Se você soubesse o quanto parece indefeso debaixo desses olhos de menino preguiçoso e atrevido, talvez o seu charme fizesse muito mais vítimas, assim como também fui. E nessa sua sutil fraqueza e inocência, por um instante, vi a minha própria espelhada. Enxerguei a mim mesma, aqui parada, ridícula e dividida, sem saber se lhe acordo com um tabefe – por ser tão cretino – ou com um beijo (pelo mesmo motivo). Quanto mais te olho mais as minhas dúvidas crescem e mais ainda a minha profunda admiração/desprezo pela sua maneira de me manter presa a você, mesmo enquanto tu dorme.

despedida3

Neste quarto abafado pelos meus pensamentos sobre o nosso querido passado, tipo aqueles escritos em papel bonito cheios de frases de efeito, me vi precisando abrir a janela pra deixar uma lufada de realidade limpar o ambiente e me permitir respirar alguma coisa que não fosse nós dois.
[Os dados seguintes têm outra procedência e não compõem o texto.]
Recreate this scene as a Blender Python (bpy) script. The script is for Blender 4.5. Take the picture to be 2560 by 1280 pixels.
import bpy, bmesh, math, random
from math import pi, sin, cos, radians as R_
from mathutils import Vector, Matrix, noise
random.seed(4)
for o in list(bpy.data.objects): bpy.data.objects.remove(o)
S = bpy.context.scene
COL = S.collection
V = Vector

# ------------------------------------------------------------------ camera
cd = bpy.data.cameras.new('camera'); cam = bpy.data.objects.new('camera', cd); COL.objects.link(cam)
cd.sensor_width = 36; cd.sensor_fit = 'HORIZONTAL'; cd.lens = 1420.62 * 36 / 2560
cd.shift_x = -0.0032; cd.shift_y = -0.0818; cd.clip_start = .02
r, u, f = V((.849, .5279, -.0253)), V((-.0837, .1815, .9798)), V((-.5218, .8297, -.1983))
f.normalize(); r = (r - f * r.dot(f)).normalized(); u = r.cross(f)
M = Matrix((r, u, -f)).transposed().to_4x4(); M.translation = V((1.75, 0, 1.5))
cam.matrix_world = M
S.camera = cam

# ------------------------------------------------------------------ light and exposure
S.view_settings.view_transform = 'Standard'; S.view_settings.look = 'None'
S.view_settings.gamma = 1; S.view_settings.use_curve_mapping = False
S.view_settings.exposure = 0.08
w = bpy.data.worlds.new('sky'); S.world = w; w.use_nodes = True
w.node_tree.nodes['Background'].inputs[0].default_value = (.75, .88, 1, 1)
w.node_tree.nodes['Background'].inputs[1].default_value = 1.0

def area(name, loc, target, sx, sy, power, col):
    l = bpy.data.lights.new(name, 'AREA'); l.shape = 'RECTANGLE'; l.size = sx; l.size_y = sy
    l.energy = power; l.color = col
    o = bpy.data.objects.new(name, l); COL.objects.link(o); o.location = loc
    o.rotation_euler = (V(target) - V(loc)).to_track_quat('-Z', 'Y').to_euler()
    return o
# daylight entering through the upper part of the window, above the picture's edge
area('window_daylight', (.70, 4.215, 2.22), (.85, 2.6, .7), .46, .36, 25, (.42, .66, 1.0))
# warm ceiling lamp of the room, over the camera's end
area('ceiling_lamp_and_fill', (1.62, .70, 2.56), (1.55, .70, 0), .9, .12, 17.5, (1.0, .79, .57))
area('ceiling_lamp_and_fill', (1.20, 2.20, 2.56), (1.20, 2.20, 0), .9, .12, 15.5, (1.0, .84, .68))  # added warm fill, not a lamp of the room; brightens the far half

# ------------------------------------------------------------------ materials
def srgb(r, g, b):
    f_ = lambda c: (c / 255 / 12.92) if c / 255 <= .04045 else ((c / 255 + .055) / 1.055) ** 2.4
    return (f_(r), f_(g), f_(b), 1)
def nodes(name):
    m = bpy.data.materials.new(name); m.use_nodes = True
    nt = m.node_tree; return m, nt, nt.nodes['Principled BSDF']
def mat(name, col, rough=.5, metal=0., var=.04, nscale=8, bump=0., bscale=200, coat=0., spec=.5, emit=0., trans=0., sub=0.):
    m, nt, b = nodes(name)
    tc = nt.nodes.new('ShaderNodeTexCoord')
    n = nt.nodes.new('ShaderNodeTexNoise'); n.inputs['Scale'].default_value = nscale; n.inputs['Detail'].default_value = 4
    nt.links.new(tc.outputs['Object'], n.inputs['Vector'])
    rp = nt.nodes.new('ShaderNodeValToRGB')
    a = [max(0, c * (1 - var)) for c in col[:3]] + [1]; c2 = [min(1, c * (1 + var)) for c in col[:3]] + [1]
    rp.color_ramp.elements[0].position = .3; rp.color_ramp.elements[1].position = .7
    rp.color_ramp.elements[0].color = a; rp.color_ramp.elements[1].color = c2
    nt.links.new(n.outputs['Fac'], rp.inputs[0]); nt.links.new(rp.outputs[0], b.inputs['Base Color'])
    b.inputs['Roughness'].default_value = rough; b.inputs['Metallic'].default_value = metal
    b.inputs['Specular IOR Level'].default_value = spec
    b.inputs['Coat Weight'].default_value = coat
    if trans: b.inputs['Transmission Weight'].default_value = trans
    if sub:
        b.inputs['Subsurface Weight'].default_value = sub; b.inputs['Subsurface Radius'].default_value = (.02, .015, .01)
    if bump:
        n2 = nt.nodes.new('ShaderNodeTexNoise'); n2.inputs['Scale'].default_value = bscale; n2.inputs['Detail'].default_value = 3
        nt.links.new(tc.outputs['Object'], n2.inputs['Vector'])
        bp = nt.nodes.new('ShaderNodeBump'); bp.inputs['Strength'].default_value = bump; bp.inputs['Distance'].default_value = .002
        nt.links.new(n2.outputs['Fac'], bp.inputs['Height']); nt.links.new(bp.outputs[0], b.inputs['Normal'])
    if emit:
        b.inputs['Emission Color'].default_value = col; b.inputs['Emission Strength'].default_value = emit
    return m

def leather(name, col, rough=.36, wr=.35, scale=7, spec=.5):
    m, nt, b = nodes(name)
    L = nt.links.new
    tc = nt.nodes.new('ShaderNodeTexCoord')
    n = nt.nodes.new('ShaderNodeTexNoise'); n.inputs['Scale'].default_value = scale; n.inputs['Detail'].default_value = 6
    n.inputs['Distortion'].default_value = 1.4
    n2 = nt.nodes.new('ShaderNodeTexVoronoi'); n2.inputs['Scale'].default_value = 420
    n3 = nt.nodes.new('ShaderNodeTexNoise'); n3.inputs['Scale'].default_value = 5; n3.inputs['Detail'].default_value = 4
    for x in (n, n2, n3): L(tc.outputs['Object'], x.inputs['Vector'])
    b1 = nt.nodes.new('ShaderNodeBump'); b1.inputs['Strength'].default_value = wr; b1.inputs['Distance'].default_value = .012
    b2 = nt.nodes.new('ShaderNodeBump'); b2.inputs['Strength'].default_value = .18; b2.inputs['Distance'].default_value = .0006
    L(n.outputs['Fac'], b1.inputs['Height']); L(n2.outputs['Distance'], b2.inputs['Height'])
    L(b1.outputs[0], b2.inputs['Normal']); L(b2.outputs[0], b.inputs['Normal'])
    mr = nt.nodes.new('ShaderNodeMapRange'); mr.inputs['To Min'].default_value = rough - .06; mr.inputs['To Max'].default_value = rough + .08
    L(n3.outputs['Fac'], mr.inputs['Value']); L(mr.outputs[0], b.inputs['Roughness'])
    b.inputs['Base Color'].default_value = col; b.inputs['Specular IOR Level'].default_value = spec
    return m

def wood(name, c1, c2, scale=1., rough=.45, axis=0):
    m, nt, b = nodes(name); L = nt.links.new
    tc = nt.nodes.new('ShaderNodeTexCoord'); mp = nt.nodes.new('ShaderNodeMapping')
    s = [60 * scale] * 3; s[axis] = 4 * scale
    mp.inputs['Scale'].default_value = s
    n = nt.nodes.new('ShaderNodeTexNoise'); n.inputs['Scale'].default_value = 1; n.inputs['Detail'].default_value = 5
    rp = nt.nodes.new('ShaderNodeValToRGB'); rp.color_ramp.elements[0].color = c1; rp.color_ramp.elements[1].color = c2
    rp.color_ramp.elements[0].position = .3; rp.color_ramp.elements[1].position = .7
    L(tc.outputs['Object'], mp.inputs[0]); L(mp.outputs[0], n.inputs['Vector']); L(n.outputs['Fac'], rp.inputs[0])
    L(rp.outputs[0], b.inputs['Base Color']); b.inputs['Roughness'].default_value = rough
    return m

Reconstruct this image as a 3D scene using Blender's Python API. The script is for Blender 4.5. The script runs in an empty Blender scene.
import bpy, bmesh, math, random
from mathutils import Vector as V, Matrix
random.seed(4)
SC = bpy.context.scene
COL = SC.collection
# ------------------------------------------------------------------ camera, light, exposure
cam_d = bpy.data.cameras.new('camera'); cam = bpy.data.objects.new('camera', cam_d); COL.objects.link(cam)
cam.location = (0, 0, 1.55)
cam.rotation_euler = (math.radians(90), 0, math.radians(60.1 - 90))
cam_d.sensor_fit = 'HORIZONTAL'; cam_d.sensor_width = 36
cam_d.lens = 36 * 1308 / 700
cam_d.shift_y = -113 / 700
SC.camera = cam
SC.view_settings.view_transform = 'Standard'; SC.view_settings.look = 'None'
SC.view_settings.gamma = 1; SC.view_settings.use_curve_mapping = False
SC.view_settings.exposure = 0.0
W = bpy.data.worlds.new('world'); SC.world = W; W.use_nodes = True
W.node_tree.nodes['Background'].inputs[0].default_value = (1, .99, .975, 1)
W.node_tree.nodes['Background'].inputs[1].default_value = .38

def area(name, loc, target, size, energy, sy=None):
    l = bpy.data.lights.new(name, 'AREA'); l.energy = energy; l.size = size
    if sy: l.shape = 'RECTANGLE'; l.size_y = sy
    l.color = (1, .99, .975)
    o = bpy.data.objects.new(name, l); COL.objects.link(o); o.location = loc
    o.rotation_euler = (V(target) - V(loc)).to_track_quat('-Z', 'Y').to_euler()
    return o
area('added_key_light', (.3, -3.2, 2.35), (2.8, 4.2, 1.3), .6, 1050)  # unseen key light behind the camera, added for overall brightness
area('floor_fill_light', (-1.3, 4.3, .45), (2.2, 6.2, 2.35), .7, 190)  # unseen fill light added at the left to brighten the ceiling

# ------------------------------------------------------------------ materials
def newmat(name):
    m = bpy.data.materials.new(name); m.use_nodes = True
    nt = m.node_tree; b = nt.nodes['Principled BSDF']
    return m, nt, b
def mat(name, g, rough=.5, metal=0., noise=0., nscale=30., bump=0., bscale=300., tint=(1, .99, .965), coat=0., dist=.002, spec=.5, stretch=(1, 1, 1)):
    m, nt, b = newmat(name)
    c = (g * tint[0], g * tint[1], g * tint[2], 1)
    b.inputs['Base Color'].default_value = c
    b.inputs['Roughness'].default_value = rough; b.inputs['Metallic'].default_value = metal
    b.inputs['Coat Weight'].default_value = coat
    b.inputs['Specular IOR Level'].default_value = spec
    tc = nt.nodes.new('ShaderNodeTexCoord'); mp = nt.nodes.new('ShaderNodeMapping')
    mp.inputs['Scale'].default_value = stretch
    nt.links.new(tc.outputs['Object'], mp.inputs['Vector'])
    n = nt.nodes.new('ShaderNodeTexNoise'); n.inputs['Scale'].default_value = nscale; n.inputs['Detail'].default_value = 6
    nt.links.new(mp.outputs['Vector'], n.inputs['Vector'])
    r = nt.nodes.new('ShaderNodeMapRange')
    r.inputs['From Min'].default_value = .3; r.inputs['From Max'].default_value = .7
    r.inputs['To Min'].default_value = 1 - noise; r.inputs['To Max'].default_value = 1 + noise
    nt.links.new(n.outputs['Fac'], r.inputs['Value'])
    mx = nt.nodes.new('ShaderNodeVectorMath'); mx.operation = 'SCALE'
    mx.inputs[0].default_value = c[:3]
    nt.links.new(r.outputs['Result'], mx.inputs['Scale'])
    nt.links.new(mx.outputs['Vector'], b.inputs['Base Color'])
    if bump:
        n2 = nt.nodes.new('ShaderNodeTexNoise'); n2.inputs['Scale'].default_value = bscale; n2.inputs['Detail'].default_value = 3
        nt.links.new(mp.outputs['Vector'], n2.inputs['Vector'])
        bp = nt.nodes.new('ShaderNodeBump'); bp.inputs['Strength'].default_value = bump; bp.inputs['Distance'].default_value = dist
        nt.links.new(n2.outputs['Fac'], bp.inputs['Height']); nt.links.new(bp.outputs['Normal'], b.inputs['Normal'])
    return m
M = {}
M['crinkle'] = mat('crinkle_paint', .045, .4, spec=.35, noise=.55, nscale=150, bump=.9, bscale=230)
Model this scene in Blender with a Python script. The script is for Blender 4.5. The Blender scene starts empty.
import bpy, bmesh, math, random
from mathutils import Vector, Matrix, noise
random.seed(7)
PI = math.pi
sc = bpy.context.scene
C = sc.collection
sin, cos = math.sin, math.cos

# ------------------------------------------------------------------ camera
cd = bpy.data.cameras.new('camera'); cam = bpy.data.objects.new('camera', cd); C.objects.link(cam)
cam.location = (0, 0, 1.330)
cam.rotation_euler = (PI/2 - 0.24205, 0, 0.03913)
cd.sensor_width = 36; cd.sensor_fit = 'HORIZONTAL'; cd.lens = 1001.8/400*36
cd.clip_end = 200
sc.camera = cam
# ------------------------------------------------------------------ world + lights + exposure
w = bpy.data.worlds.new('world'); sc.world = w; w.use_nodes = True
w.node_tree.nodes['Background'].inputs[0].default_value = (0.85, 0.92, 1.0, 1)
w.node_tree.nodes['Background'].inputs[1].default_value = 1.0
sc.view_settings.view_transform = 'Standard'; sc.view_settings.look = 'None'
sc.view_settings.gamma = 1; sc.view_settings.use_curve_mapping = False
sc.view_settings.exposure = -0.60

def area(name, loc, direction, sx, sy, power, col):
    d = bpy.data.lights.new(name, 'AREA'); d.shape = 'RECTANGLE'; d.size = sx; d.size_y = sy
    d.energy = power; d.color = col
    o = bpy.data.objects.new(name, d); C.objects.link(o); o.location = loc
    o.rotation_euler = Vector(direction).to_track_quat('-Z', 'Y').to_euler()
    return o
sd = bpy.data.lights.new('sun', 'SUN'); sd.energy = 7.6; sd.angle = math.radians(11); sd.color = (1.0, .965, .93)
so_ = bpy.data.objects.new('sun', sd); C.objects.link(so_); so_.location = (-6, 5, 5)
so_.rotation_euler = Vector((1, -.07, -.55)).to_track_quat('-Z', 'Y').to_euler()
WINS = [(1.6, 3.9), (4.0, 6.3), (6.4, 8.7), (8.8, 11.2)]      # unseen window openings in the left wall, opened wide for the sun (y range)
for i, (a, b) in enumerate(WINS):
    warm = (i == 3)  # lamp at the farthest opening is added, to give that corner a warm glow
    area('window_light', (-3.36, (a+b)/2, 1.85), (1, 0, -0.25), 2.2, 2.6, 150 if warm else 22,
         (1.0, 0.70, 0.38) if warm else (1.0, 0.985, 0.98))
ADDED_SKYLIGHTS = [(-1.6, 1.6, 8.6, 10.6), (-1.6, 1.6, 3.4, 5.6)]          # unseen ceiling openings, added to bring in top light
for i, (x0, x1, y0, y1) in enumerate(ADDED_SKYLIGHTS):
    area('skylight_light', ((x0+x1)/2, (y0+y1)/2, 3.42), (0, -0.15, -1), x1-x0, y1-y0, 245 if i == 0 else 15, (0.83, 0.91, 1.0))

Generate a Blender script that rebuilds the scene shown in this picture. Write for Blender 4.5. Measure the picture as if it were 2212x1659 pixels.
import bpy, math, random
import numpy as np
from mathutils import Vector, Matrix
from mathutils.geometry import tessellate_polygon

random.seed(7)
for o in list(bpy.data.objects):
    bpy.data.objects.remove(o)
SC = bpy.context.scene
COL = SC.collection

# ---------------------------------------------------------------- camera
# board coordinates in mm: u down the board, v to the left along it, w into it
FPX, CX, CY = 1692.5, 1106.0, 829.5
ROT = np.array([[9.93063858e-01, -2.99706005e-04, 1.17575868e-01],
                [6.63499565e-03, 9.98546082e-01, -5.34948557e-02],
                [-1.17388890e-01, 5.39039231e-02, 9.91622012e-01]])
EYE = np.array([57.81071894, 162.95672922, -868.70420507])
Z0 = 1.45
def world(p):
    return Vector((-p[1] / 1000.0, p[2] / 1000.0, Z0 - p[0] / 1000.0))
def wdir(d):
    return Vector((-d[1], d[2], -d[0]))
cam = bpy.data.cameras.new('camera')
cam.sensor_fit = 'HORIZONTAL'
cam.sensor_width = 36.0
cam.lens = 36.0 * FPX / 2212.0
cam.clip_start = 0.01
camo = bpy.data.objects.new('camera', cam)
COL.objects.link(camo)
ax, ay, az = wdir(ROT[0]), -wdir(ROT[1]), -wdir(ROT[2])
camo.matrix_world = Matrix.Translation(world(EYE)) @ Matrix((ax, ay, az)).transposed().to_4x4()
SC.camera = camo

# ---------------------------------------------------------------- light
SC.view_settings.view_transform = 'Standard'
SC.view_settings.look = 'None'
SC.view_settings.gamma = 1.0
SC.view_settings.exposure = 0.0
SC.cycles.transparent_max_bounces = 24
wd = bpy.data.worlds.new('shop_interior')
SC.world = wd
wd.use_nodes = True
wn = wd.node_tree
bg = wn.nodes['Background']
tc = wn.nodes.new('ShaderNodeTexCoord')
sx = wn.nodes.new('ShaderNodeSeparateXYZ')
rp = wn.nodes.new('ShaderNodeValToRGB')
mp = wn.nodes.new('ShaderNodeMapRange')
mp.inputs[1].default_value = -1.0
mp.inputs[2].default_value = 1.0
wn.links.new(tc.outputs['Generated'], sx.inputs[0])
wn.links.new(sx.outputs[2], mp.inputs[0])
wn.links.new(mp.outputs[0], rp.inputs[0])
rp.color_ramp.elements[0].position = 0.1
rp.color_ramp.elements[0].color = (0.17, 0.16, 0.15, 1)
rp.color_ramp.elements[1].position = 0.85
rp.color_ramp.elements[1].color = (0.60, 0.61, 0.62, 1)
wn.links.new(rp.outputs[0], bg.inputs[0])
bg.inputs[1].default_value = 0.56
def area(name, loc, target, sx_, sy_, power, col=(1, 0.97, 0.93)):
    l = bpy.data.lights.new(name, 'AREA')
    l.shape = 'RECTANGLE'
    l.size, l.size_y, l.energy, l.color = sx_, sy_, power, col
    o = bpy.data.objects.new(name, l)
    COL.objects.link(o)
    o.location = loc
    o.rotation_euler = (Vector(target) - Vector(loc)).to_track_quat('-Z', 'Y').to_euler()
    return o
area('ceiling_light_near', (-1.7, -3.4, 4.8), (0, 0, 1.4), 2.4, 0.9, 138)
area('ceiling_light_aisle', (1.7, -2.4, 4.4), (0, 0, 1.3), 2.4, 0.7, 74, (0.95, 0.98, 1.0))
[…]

O tempo vai passando, já é quase aquela parte da manhã seguinte em que você sempre some e ainda não tomei coragem pra sequer me despedir de você, algo com o qual já estou acostumada.

Poderíamos ficar nesse vai-e-volta interminável, na nossa equação perfeita cheia de variáveis tão constantes quanto as nossas discussões fora da cama, na química violenta ora ácida, ora básica, que acontece naturalmente; e tão naturalmente, depois do fim, descobrimos o quanto estamos nos machucando apostando tão alto em um jogo com tão poucas chances. Não demos certo uma vez, e outra, e mais outra; você tem suas prioridades, suas regras e exceções, seu jeitinho inato de cafajeste que combina perfeitamente com esse seu quase imperceptível desleixo com a vida – que acaba sendo um tanto quanto atraente – e eu, depois desses anos convivendo com o melhor e o pior de nós dois, acabei ficando com você, minhas expectativas e um desejo profundo de quero mais misturado com resignação e, quem sabe, um pouco de luto por saber que você ainda não presta, embora preste perfeitamente pra mim. Ainda sonho nossos sonhos, aqueles bem clichês mesmo, mas não consigo enxergar você sonhando comigo.

No fundo, eu queria mesmo é que você desistisse de mim, assim como desistia dos programas de domingos e feriados na maioria das vezes, porque facilitaria muito o restante do processo. Queria que você decidisse por nós dois, que você me deixasse aqui sozinha, sem um pingo de atenção, que você dissesse mais uma vez que eu mereço coisa melhor, quando na verdade mereço mesmo essa nossa confusão, dia após dia, porque é nela que a gente se sente ‘parcialmente’ feliz, que é nela que a gente se encontra, que é por causa dela que você vem bater na minha porta com esses olhos de cão abandonado. Porque é na nossa confusão de braços e pernas nessa cama que faz barulho pra cacete que a gente realmente percebe que o parcial não é tão ruim assim. E quando você acordar, sinta-se à vontade para me beijar com cuidado e ir embora na ponta dos pés, deixando um bilhete qualquer rabiscado em cima da mesa velha lá da cozinha e aquele seu café horrível na minha cafeteira.